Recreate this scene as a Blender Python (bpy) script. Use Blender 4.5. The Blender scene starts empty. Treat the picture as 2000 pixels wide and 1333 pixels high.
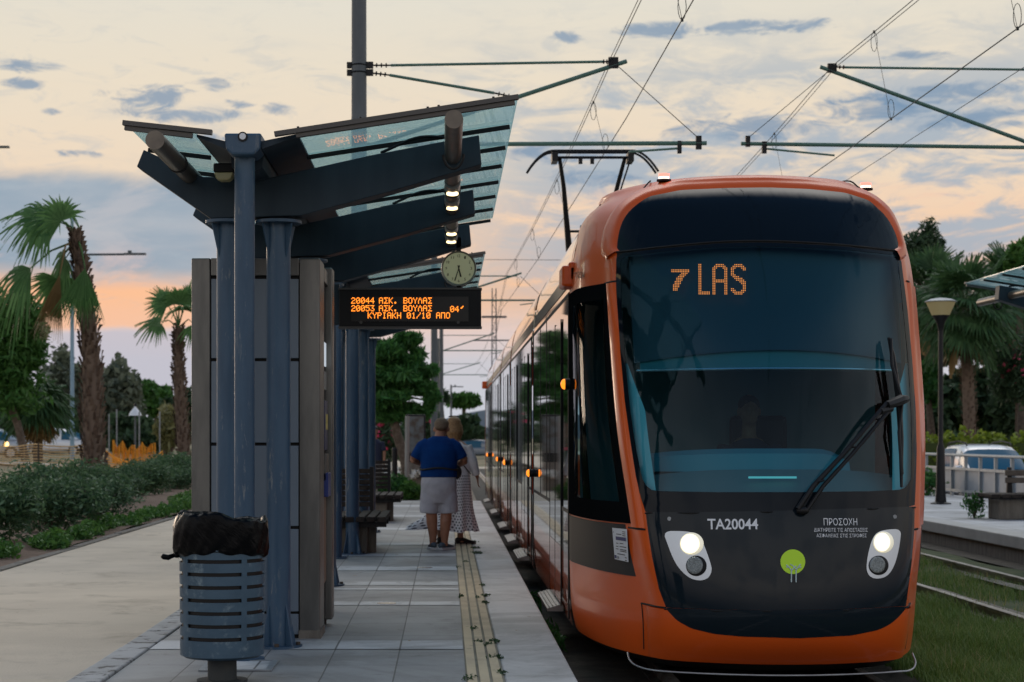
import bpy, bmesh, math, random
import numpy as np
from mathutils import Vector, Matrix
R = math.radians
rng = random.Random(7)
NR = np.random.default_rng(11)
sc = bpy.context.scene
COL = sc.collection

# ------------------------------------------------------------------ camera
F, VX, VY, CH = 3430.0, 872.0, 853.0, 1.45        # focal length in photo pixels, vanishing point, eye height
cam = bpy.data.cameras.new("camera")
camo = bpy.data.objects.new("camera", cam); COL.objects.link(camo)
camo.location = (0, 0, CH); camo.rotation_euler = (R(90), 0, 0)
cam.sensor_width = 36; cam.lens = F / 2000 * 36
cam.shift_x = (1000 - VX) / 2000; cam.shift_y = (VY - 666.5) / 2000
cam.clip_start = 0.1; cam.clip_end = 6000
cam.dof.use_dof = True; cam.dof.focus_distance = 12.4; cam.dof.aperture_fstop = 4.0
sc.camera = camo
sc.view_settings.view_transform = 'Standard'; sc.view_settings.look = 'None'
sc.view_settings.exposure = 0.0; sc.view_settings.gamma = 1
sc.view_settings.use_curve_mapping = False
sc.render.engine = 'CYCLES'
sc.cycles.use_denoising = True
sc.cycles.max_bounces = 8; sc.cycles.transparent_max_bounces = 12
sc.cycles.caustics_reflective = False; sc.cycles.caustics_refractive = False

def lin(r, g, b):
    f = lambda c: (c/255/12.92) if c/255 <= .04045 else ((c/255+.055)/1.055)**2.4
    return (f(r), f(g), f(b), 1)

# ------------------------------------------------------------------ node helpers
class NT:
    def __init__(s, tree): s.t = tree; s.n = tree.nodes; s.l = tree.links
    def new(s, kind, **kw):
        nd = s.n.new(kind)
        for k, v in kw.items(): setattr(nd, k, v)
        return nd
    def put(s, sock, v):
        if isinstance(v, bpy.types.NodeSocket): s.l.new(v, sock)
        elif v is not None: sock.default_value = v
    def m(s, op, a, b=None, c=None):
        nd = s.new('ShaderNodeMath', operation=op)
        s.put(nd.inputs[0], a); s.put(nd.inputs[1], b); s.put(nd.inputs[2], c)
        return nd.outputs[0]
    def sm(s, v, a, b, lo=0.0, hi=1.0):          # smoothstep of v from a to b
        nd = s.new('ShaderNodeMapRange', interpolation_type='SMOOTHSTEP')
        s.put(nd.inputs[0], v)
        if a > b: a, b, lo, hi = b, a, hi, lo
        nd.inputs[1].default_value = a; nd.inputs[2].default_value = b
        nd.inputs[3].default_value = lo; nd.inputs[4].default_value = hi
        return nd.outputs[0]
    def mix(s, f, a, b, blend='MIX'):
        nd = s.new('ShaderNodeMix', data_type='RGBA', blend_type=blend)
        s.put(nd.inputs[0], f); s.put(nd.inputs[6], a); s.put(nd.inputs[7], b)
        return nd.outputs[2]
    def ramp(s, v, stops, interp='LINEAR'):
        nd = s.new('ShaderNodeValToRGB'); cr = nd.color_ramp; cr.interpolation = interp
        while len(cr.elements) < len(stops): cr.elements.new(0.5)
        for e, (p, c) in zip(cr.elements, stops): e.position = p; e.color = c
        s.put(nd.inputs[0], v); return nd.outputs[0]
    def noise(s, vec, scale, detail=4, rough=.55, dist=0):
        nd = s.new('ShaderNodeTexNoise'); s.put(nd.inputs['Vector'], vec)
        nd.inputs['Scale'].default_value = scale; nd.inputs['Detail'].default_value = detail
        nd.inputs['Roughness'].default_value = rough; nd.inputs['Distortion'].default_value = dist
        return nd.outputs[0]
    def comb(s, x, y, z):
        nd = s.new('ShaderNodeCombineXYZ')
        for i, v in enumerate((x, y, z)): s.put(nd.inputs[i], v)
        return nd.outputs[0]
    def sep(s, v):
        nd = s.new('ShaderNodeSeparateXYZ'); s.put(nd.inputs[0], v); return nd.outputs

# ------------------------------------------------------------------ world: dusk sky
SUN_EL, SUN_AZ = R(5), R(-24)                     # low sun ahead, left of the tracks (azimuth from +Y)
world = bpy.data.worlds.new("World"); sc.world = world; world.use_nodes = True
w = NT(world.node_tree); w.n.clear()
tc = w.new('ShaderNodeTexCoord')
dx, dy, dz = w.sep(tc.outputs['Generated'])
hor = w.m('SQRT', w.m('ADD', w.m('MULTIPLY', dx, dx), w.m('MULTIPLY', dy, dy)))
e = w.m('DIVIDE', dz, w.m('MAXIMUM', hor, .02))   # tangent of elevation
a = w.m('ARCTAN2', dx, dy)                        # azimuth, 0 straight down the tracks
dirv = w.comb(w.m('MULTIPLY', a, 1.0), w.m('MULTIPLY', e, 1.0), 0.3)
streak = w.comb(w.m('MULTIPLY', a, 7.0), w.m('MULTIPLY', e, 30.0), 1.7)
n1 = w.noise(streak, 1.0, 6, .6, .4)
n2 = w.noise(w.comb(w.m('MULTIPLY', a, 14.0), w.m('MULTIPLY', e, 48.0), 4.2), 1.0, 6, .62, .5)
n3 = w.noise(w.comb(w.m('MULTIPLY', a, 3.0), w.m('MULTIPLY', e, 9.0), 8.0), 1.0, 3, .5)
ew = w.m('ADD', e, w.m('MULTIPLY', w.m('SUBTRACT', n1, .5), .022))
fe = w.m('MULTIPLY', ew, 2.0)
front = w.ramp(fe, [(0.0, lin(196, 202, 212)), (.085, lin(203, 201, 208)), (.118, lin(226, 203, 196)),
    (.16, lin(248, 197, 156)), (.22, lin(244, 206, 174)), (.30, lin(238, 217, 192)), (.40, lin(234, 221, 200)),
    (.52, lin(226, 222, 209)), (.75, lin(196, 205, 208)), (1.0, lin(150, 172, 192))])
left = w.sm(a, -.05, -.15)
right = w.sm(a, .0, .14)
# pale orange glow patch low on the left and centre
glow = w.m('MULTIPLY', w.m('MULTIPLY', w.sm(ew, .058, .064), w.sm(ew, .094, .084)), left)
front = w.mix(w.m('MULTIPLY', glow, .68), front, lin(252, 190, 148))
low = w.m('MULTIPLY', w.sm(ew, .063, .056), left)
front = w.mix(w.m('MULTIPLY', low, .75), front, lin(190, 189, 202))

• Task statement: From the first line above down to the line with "COL = sc.collection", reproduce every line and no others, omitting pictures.

• Final result:
Recreate this scene as a Blender Python (bpy) script. Use Blender 4.5. The Blender scene starts empty. Treat the picture as 2000 pixels wide and 1333 pixels high.
import bpy, bmesh, math, random
import numpy as np
from mathutils import Vector, Matrix
R = math.radians
rng = random.Random(7)
NR = np.random.default_rng(11)
sc = bpy.context.scene
COL = sc.collection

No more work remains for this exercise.